- Data section -
**********
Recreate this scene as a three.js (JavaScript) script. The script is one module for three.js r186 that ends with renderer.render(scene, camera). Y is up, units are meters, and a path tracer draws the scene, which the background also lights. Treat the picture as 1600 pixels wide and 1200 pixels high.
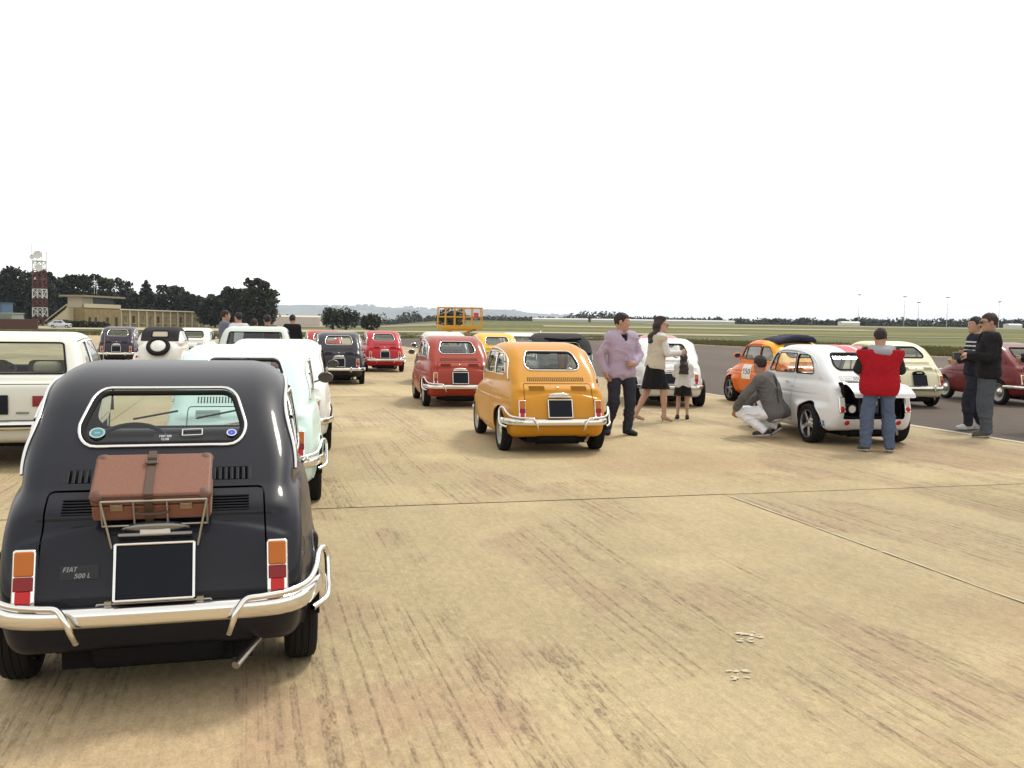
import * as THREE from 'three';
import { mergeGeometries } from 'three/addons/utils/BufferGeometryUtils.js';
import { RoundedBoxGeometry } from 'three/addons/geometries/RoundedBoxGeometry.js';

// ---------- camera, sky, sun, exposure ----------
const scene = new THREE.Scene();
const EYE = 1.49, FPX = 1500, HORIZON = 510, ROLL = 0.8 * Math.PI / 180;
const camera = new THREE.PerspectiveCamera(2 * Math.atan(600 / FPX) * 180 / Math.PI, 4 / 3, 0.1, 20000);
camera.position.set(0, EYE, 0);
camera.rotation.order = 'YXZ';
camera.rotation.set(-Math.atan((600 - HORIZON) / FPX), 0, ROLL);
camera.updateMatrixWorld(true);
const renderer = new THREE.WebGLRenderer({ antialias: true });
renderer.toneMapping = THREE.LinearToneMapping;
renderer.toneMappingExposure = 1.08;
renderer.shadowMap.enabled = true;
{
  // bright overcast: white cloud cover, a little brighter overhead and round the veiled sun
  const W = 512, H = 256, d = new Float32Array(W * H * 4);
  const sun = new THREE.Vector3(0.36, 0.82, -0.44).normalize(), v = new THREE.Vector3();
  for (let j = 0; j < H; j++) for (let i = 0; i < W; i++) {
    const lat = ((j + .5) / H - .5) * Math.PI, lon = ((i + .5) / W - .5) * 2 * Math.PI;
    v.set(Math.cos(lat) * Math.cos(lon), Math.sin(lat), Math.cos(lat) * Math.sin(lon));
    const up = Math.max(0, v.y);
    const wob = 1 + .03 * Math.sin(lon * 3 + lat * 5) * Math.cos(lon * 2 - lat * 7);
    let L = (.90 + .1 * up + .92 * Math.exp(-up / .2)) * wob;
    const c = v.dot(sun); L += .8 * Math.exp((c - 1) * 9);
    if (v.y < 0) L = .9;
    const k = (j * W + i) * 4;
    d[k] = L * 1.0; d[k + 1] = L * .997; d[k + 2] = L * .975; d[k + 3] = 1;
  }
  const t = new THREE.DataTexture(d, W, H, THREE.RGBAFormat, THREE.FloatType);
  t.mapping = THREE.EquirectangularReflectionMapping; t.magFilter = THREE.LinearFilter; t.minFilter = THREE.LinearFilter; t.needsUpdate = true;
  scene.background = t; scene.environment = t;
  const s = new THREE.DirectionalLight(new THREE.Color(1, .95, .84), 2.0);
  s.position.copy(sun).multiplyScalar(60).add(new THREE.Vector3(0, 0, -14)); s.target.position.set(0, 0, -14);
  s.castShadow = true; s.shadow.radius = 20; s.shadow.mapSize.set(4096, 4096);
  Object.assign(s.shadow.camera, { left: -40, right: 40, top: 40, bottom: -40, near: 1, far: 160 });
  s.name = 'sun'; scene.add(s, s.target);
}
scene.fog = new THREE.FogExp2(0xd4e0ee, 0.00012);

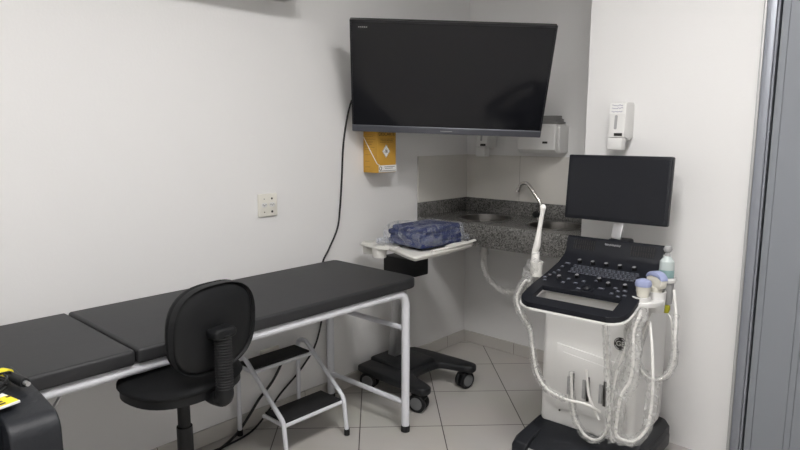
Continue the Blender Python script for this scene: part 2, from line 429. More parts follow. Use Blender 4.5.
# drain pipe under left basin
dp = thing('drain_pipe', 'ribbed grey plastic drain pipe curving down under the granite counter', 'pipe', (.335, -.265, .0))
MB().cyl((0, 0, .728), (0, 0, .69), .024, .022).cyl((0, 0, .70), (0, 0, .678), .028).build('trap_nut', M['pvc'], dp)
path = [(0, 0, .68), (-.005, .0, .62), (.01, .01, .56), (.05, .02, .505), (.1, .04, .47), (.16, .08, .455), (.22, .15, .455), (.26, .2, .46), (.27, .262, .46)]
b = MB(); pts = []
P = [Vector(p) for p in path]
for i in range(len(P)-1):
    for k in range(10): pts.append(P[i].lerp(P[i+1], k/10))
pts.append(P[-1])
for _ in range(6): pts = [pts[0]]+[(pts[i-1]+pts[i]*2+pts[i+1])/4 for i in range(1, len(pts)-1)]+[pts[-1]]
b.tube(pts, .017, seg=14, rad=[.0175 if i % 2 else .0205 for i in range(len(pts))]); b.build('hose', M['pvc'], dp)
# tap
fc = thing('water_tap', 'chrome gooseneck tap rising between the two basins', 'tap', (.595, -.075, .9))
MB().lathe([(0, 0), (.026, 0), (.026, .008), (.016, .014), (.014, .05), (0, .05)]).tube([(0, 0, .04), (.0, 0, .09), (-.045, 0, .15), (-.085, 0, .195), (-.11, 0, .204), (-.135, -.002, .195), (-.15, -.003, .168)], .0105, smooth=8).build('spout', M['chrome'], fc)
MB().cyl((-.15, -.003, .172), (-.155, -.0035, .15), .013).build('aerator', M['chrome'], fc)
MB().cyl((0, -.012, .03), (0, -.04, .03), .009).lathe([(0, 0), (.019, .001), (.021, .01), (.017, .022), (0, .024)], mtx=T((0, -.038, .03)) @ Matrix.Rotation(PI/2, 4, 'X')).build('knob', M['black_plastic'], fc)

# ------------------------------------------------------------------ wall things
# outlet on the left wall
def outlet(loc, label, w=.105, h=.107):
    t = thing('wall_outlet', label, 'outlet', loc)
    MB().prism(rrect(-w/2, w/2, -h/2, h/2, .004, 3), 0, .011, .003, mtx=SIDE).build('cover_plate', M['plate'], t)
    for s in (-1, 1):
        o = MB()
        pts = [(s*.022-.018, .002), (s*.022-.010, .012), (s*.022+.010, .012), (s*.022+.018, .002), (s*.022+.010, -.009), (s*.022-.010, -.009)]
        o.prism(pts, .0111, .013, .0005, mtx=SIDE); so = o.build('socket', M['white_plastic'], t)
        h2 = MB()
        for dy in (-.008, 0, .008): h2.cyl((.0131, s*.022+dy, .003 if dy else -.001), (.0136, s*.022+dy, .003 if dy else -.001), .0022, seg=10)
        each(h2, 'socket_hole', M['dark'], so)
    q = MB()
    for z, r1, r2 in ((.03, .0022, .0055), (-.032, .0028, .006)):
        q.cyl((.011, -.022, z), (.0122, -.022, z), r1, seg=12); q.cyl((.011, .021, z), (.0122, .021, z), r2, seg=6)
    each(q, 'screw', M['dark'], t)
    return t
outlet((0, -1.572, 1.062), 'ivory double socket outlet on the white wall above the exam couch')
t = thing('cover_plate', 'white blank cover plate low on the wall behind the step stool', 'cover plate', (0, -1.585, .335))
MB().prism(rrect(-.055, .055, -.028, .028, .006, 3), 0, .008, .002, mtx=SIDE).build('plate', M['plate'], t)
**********
- Exercise details -
Transcribe the records above exactly, beginning at the line that contains "Continue the Blender" and ending with the line that contains "4, 'X')).build('knob', M['black_plastic'], fc)", both included, and nothing else.

- Exercise response -
Continue the Blender Python script for this scene: part 2, from line 429. More parts follow. Use Blender 4.5.
# drain pipe under left basin
dp = thing('drain_pipe', 'ribbed grey plastic drain pipe curving down under the granite counter', 'pipe', (.335, -.265, .0))
MB().cyl((0, 0, .728), (0, 0, .69), .024, .022).cyl((0, 0, .70), (0, 0, .678), .028).build('trap_nut', M['pvc'], dp)
path = [(0, 0, .68), (-.005, .0, .62), (.01, .01, .56), (.05, .02, .505), (.1, .04, .47), (.16, .08, .455), (.22, .15, .455), (.26, .2, .46), (.27, .262, .46)]
b = MB(); pts = []
P = [Vector(p) for p in path]
for i in range(len(P)-1):
    for k in range(10): pts.append(P[i].lerp(P[i+1], k/10))
pts.append(P[-1])
for _ in range(6): pts = [pts[0]]+[(pts[i-1]+pts[i]*2+pts[i+1])/4 for i in range(1, len(pts)-1)]+[pts[-1]]
b.tube(pts, .017, seg=14, rad=[.0175 if i % 2 else .0205 for i in range(len(pts))]); b.build('hose', M['pvc'], dp)
# tap
fc = thing('water_tap', 'chrome gooseneck tap rising between the two basins', 'tap', (.595, -.075, .9))
MB().lathe([(0, 0), (.026, 0), (.026, .008), (.016, .014), (.014, .05), (0, .05)]).tube([(0, 0, .04), (.0, 0, .09), (-.045, 0, .15), (-.085, 0, .195), (-.11, 0, .204), (-.135, -.002, .195), (-.15, -.003, .168)], .0105, smooth=8).build('spout', M['chrome'], fc)
MB().cyl((-.15, -.003, .172), (-.155, -.0035, .15), .013).build('aerator', M['chrome'], fc)
MB().cyl((0, -.012, .03), (0, -.04, .03), .009).lathe([(0, 0), (.019, .001), (.021, .01), (.017, .022), (0, .024)], mtx=T((0, -.038, .03)) @ Matrix.Rotation(PI/2, 4, 'X')).build('knob', M['black_plastic'], fc)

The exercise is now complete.